Russia is going after Ukraine’s energy infrastructure again
March saw one of the worst aerial bombardment campaigns of the new year as Moscow worked to knock out critical infrastructure in Ukraine according to reports. The campaign was worse than previous attempts.
President Volodymyr Zelensky revealed in his March 24th evening address to Ukraine’s people that Russia fired about 190 missiles, 140 Shahed drones, and 700 aerial bombs at the country over the prior week.
The largest aerial strike came on March 22nd according to The Kyiv Independent, which reported that Russian forces targeted more than 130 energy infrastructure facilities and also damaged an important hydro station.
Electricity supply was quickly returned to some regions but 1.5 million citizens were left without power following the attacks. One day after Zelensky’s comments on March 24th, Moscow launched another air attack.
“Experts agree that Moscow's goal is to knock out the country's power grid. While it has failed to achieve this aim so far, the situation grows ever more precarious with dwindling air defense ammunition,” The Kyiv Independent's Martin Fornusek wrote.

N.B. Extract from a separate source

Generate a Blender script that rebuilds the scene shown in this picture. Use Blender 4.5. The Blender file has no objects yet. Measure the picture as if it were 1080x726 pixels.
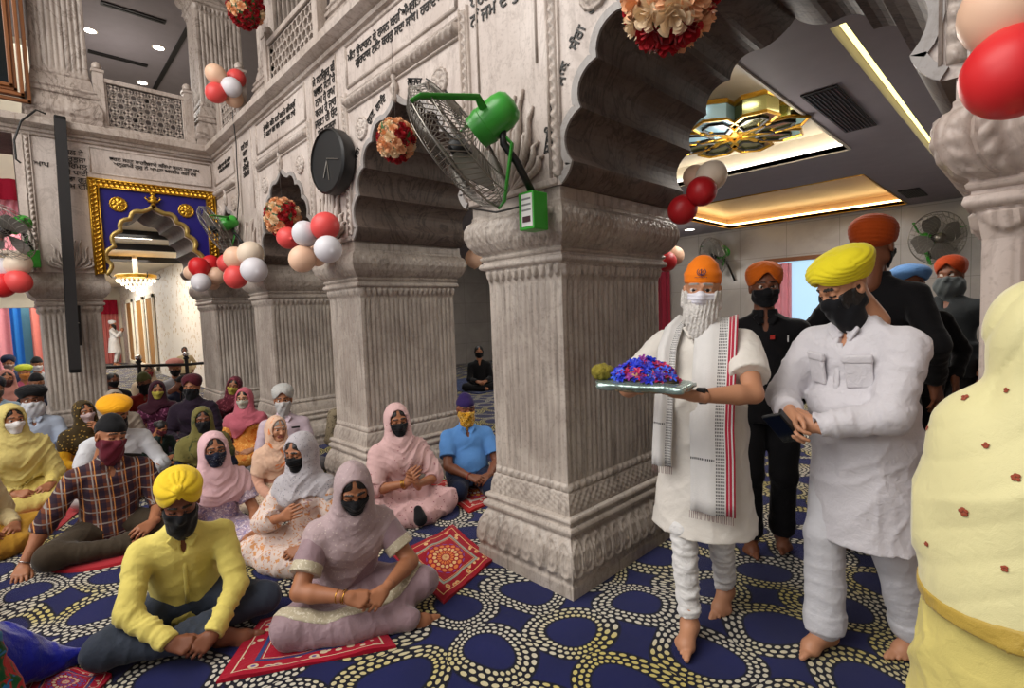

The Institute for the Study of War (ISW)—a Washington-based think tank that covered the war in-depth since its beginning—is just one of the many expert groups warning that Russia wants to take out Ukraine’s power grid.
Russia’s end-of-March air strikes on Ukraine’s energy facilities were the largest attacks of their kind since the beginning of the conflict according to ISW analysts and they were also likely meant to degrade the country’s defense industrial capacity.
ISW analysts also pointed out that Russian forces were likely trying to exploit Ukraine’s current missile shortage and lack of air defense ammunition as part of a broader attack aimed at collapsing the country’s energy grid.
Critical shortages of key ammunition for weapons like air defense systems have begun to play a role in Kyiv’s decision-making and ability to protect itself from attack according to a report published by The Washington Post on March 15th.
Journalists from The Washington Post revealed that Ukraine trieds to shoot down 4 out of every 5 missiles fired at its cities but officials explained the goal would only be 1 of every 5 as munitions for its air defense systems ran out.
Russian forces failed to collapse Ukraine’s energy grid with its March 22nd attack but it is likely to continue targeting the country’s critical infrastructure in the future in order to capitalize on delays in Western security assistance according to ISW analysts.
Other analysts believe that the Russian attacks on Ukraine’s energy infrastructure are in part retaliation for Kyiv’s recent attacks on oil refineries in Russia that have had a major impact on Moscow’s production capacity.
"Russia resumed attacks against energy facilities in Ukraine in retaliation for Kyiv's recent drone attacks against Russian oil depots and refineries," Center for European Policy Analysis defense analyst Frederico Borsari said, The Kyiv Independent reported.
"The aim was to show strength and resolve to the Russian population and at the same time try to break the Ukrainian spirit to resist by depriving both the population and the military of critical energy supplies,” Borsari added.
As of March 25th, Reuters noted that Ukraine was hit by at least seven oil refineries inside Russia and halted production of at least 4.6 million tons of oil—this equaled the loss of 370,500 barrels per day or 7% of Russian production capacity.
Russia’s new strikes on Ukrainian energy infrastructure mirror a similar strategy that the Kremlin used in late 2022 and early 2023 according to The Kyiv Independent. The goal then was to “inflict maximum damage.”
“During the first autumn and winter of the full-scale war, waves of Russian missiles and drones destroyed half of the country's energy infrastructure and left people across Ukraine without heat amid sub-zero temperatures,” wrote Martin Fornusek.
However, while attacks in 2022 and 2023 were meant to hurt the Ukrainian people, the new Russian air strikes are part of a shift in strategy meant to degrade Ukraine's military-industrial complex and not its energy system, Fornusek added.